GIVEN EXERCISE: Below, locate the line that contains "Generate a Blender". Repeat exactly from that line to the line that contains "COL = scene.collection", inclusive, leaving out the pictures.

BEGIN INFORMATION SUPPLIED

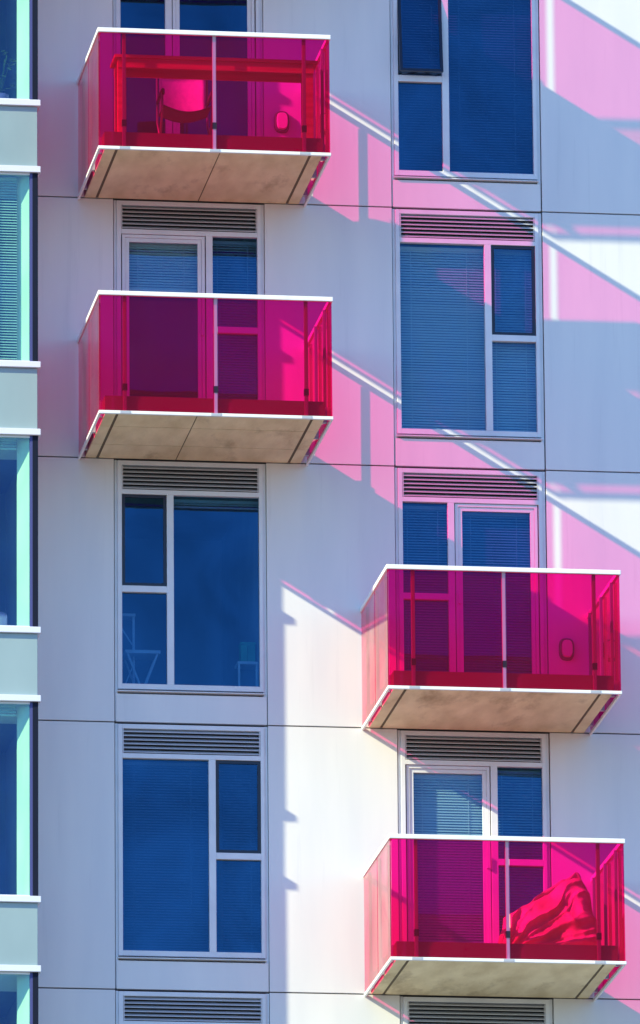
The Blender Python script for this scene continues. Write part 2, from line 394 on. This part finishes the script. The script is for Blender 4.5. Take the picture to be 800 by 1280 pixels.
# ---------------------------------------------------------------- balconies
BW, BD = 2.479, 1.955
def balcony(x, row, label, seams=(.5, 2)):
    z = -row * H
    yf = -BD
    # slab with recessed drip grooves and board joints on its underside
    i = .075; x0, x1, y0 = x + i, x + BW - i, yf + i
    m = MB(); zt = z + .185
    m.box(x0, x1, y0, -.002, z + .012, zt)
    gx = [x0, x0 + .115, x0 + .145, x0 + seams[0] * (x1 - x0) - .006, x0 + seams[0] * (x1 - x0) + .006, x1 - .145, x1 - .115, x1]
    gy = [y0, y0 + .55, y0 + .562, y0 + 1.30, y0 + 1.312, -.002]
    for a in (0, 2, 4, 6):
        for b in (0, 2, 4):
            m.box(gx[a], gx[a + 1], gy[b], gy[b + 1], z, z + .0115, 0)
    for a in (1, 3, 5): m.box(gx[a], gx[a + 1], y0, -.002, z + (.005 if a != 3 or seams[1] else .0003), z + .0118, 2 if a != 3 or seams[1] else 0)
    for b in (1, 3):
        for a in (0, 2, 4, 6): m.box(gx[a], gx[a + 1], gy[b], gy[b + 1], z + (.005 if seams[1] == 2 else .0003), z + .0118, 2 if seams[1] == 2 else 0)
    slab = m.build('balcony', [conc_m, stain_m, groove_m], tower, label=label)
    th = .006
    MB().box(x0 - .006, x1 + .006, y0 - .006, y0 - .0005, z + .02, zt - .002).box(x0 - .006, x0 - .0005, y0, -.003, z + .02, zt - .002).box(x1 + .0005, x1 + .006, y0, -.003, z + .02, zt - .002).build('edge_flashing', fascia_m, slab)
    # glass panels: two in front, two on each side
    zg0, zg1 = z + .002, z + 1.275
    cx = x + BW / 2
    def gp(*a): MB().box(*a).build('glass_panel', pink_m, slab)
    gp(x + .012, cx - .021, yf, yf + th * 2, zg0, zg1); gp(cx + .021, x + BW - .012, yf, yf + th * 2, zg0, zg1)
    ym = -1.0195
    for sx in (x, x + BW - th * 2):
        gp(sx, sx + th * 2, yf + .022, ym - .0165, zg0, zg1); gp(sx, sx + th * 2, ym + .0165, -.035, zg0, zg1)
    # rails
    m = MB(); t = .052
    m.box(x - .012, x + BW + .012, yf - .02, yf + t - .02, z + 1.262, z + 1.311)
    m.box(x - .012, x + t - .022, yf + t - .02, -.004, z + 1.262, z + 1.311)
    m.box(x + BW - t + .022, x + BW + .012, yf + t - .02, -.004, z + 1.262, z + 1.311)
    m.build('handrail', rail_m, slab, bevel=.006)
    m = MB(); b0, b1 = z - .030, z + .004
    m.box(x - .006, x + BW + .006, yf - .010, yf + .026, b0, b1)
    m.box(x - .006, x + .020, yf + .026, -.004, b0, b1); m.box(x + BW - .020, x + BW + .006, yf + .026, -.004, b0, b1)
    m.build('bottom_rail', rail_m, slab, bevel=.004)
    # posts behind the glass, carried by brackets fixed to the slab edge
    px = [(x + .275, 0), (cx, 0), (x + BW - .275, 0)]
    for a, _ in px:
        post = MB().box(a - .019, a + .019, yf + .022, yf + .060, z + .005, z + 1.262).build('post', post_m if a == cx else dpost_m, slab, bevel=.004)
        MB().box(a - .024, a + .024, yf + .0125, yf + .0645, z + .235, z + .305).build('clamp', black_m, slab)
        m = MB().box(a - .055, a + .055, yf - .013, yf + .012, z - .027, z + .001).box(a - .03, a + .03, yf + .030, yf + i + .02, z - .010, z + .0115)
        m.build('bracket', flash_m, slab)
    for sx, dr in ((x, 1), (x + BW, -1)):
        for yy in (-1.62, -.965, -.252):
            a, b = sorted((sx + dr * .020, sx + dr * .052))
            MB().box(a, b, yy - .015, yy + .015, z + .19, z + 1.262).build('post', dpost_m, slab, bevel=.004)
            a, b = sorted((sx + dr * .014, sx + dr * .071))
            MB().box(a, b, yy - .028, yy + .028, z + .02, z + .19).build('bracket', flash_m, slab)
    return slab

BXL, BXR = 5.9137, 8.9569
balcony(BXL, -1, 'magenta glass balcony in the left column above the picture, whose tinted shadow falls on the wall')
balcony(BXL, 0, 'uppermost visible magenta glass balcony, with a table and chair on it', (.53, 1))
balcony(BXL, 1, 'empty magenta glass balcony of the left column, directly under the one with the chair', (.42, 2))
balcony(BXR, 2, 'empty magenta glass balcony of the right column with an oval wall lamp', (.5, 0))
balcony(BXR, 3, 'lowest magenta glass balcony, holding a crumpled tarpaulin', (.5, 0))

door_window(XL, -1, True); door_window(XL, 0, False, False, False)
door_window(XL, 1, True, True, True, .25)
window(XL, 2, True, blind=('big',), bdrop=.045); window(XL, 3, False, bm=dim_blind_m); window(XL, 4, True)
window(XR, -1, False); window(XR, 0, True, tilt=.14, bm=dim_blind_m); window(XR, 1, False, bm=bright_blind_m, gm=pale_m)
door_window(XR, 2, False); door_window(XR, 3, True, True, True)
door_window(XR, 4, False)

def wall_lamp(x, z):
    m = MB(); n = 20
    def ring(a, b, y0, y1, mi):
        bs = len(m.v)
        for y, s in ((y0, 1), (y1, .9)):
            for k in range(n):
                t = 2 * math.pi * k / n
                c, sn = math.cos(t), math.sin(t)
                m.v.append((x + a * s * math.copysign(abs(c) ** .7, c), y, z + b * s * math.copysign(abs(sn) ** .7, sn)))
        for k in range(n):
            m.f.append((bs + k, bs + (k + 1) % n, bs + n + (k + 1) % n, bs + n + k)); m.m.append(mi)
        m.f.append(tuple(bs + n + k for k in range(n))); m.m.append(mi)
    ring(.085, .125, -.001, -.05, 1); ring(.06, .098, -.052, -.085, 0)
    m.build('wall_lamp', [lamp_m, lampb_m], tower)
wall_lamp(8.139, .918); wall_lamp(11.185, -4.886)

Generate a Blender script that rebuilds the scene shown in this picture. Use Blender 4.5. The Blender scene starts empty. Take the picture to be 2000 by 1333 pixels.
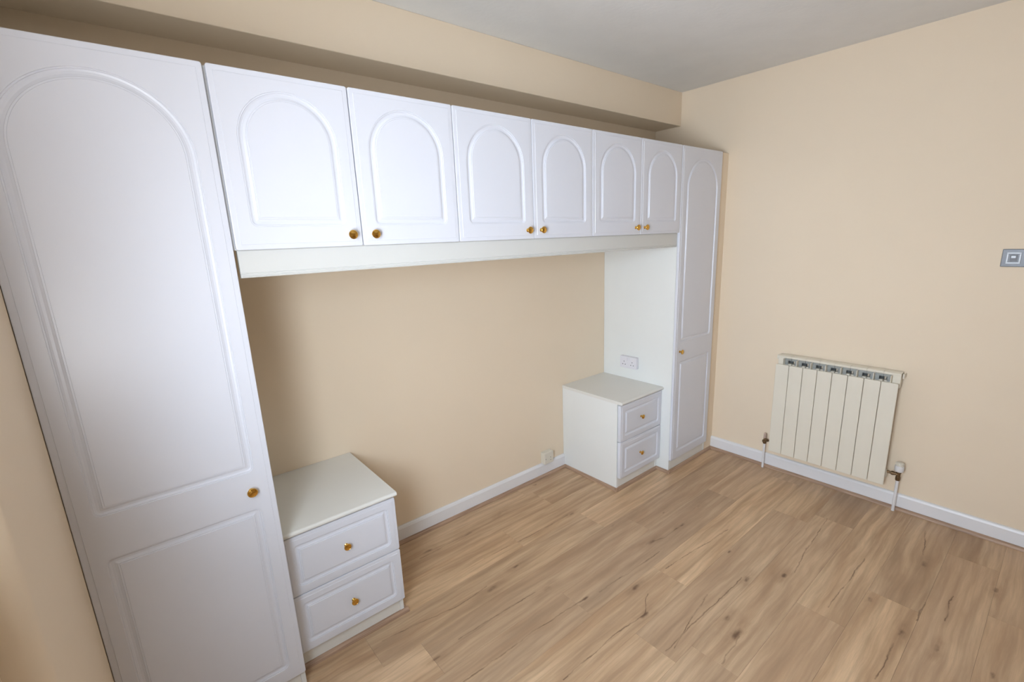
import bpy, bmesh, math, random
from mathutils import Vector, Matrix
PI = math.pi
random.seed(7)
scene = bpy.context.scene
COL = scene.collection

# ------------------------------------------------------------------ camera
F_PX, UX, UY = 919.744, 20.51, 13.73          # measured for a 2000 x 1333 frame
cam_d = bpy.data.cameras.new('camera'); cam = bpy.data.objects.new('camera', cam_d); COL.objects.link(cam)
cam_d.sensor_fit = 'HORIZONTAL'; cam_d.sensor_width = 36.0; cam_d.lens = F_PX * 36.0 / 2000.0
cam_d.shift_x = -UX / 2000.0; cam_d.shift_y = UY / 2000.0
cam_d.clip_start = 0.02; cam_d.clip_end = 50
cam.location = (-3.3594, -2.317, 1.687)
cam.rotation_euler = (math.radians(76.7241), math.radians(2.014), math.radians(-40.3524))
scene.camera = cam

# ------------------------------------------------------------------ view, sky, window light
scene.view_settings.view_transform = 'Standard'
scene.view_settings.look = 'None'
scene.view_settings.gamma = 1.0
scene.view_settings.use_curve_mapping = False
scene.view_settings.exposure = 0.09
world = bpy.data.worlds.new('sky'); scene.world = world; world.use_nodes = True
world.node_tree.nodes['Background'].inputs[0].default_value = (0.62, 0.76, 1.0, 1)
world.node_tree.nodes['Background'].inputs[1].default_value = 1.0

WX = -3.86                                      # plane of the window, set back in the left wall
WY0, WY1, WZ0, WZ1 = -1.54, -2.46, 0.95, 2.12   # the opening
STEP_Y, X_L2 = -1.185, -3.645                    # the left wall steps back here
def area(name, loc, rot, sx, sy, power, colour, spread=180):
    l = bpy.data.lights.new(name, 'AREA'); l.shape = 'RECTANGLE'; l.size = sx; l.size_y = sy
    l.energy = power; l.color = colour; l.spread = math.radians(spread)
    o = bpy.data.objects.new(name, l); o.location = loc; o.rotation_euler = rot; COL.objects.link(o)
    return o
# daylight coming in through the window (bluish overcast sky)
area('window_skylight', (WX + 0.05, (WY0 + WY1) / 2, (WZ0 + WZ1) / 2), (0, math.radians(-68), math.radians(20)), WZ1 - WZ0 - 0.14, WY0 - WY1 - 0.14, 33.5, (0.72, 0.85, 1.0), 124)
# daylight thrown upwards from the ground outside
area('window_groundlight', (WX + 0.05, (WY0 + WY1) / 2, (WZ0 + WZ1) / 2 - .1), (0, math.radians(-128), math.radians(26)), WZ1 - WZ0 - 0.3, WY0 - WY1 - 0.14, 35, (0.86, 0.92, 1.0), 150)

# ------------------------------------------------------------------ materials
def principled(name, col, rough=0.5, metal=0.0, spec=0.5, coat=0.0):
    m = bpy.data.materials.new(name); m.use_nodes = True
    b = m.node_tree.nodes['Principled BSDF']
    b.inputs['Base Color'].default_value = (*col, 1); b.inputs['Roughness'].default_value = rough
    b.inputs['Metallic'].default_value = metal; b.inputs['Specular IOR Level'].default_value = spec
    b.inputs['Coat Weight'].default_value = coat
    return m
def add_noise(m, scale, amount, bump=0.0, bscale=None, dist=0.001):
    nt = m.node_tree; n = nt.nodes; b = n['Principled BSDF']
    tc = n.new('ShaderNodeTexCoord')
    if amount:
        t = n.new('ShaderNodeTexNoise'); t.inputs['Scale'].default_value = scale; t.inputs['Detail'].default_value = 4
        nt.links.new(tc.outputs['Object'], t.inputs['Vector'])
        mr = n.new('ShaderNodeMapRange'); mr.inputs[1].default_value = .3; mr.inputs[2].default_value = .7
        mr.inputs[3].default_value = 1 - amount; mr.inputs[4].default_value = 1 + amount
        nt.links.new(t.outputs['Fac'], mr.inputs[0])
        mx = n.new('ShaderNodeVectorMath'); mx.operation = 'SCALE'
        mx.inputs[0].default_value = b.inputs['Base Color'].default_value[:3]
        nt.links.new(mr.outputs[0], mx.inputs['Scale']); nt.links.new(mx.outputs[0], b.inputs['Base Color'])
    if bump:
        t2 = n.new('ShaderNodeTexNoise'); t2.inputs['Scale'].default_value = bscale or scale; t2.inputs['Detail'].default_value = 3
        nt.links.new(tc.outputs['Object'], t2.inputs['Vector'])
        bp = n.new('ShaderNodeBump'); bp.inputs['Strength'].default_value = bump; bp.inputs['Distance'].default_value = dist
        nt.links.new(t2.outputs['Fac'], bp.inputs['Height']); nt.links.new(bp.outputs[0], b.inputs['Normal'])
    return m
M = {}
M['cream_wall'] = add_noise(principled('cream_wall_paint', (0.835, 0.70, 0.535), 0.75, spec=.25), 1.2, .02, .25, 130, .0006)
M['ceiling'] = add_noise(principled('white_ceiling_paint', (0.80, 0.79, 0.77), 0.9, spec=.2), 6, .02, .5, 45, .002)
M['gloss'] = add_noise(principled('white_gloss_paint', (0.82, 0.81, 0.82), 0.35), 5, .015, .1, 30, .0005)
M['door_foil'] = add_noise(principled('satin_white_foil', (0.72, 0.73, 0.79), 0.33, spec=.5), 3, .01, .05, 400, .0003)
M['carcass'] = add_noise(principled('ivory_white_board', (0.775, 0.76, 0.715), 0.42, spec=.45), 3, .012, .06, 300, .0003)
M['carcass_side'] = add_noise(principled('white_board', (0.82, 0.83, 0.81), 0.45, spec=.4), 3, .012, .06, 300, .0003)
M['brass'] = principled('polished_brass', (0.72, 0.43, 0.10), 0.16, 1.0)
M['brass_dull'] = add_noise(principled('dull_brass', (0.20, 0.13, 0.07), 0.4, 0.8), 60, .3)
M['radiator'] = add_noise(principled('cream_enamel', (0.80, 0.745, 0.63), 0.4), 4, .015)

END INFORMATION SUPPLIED

ANSWER TO THE TASK:
Generate a Blender script that rebuilds the scene shown in this picture. Use Blender 4.5. The Blender scene starts empty. Take the picture to be 2000 by 1333 pixels.
import bpy, bmesh, math, random
from mathutils import Vector, Matrix
PI = math.pi
random.seed(7)
scene = bpy.context.scene
COL = scene.collection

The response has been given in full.